Your task is to quote exactly the run of lines that starts at the line containing "Write a Blender" and ends at the line containing "cam.clip_start = 0.1; cam.clip_end = 6000", including both.
[Start of MATERIAL]
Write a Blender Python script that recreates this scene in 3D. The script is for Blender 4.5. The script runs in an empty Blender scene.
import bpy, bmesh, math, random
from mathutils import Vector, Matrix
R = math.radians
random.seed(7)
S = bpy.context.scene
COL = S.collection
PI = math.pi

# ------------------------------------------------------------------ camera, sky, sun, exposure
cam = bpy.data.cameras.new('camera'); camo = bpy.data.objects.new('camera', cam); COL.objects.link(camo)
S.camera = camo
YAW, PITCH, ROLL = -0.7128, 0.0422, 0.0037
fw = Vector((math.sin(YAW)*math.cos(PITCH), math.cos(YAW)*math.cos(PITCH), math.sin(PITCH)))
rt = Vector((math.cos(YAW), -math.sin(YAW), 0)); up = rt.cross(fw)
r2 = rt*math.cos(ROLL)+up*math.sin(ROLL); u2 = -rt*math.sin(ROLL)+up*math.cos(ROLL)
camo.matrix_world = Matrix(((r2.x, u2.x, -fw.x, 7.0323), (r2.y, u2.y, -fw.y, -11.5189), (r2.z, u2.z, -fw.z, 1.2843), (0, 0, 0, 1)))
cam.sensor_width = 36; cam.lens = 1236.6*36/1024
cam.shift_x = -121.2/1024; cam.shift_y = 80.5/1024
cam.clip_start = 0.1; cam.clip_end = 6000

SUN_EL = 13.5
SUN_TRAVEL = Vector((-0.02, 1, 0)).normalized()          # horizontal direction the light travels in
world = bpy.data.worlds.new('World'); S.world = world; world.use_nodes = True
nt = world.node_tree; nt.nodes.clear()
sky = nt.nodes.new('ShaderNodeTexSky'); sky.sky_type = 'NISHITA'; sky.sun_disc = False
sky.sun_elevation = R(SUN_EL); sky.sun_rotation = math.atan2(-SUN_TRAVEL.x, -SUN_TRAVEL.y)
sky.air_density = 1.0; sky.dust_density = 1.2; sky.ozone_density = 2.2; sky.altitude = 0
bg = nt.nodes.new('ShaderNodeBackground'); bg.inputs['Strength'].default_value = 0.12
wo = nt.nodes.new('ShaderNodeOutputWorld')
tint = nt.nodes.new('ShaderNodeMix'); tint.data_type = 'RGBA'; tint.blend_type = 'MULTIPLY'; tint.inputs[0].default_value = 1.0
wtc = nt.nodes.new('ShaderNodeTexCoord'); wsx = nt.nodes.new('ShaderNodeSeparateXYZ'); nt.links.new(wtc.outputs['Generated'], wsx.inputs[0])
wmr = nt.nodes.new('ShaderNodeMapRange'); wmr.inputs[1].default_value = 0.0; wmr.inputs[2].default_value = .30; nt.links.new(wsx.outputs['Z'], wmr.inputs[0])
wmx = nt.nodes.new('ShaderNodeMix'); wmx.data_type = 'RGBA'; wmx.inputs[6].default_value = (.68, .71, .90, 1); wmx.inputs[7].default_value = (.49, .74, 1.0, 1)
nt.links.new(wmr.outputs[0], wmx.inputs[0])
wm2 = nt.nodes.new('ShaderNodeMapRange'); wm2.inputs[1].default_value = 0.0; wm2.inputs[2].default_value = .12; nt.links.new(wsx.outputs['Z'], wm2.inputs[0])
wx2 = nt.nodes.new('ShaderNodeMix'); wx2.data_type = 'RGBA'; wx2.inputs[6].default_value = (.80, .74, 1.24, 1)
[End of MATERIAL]
[Start of MATERIAL]
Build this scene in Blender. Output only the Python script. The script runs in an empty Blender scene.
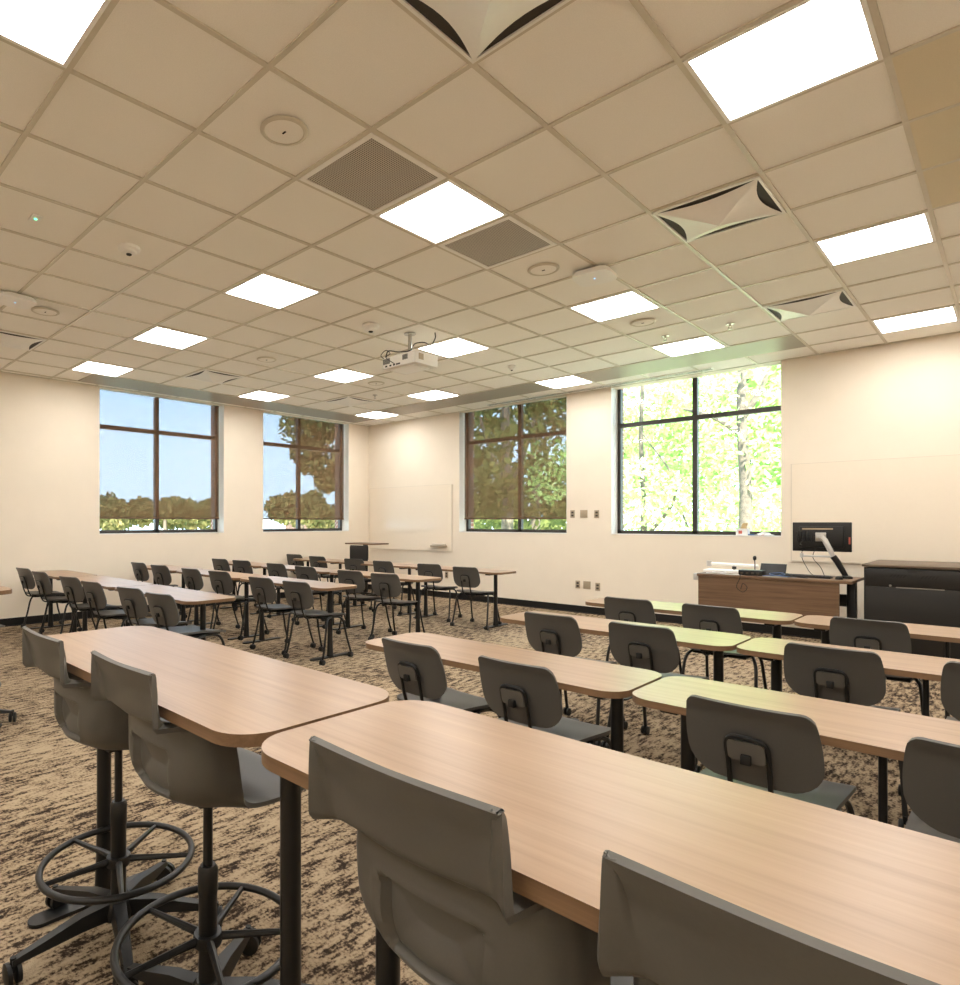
[End of MATERIAL]
[Start of MATERIAL]
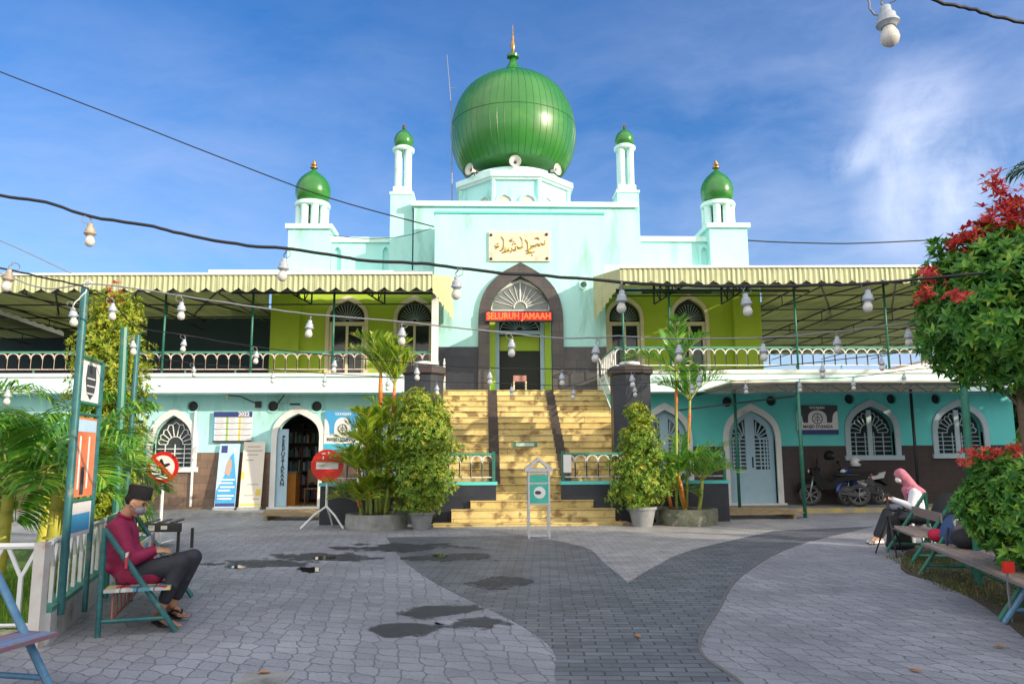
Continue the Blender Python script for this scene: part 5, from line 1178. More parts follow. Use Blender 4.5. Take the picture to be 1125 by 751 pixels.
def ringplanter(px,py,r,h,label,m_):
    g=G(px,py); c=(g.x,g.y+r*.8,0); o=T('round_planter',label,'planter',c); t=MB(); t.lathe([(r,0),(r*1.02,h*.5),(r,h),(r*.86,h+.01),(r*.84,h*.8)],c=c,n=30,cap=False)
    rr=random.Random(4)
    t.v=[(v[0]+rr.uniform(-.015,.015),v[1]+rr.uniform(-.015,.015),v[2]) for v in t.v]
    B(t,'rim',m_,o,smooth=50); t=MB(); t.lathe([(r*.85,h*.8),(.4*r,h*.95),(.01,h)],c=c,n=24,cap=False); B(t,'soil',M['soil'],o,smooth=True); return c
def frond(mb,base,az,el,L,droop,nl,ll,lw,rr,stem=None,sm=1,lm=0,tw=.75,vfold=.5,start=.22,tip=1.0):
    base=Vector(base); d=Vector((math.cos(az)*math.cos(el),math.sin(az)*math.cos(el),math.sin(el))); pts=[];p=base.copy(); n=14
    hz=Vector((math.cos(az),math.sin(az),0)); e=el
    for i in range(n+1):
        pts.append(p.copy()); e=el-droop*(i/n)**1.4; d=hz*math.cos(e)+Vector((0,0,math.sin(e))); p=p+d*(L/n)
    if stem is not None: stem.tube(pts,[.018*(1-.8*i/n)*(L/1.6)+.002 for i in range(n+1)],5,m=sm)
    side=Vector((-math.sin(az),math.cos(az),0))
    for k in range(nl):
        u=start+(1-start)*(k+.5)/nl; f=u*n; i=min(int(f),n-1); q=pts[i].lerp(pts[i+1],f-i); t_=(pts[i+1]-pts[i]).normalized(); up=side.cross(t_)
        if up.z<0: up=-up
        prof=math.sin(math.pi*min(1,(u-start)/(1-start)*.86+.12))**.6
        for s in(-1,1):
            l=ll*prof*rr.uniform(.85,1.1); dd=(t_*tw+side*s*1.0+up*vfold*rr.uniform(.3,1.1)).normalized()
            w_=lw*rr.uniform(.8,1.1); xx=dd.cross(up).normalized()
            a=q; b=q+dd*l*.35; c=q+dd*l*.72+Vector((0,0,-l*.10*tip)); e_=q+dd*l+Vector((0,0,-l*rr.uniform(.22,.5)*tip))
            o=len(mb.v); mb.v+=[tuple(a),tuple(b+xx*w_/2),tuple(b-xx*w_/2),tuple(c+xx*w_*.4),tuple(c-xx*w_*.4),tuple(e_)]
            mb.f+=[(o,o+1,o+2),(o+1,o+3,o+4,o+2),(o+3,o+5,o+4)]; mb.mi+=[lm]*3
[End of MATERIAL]
# [TASK OUTPUT]
Write a Blender Python script that recreates this scene in 3D. The script is for Blender 4.5. The script runs in an empty Blender scene.
import bpy, bmesh, math, random
from mathutils import Vector, Matrix
R = math.radians
random.seed(7)
S = bpy.context.scene
COL = S.collection
PI = math.pi

# ------------------------------------------------------------------ camera, sky, sun, exposure
cam = bpy.data.cameras.new('camera'); camo = bpy.data.objects.new('camera', cam); COL.objects.link(camo)
S.camera = camo
YAW, PITCH, ROLL = -0.7128, 0.0422, 0.0037
fw = Vector((math.sin(YAW)*math.cos(PITCH), math.cos(YAW)*math.cos(PITCH), math.sin(PITCH)))
rt = Vector((math.cos(YAW), -math.sin(YAW), 0)); up = rt.cross(fw)
r2 = rt*math.cos(ROLL)+up*math.sin(ROLL); u2 = -rt*math.sin(ROLL)+up*math.cos(ROLL)
camo.matrix_world = Matrix(((r2.x, u2.x, -fw.x, 7.0323), (r2.y, u2.y, -fw.y, -11.5189), (r2.z, u2.z, -fw.z, 1.2843), (0, 0, 0, 1)))
cam.sensor_width = 36; cam.lens = 1236.6*36/1024
cam.shift_x = -121.2/1024; cam.shift_y = 80.5/1024
cam.clip_start = 0.1; cam.clip_end = 6000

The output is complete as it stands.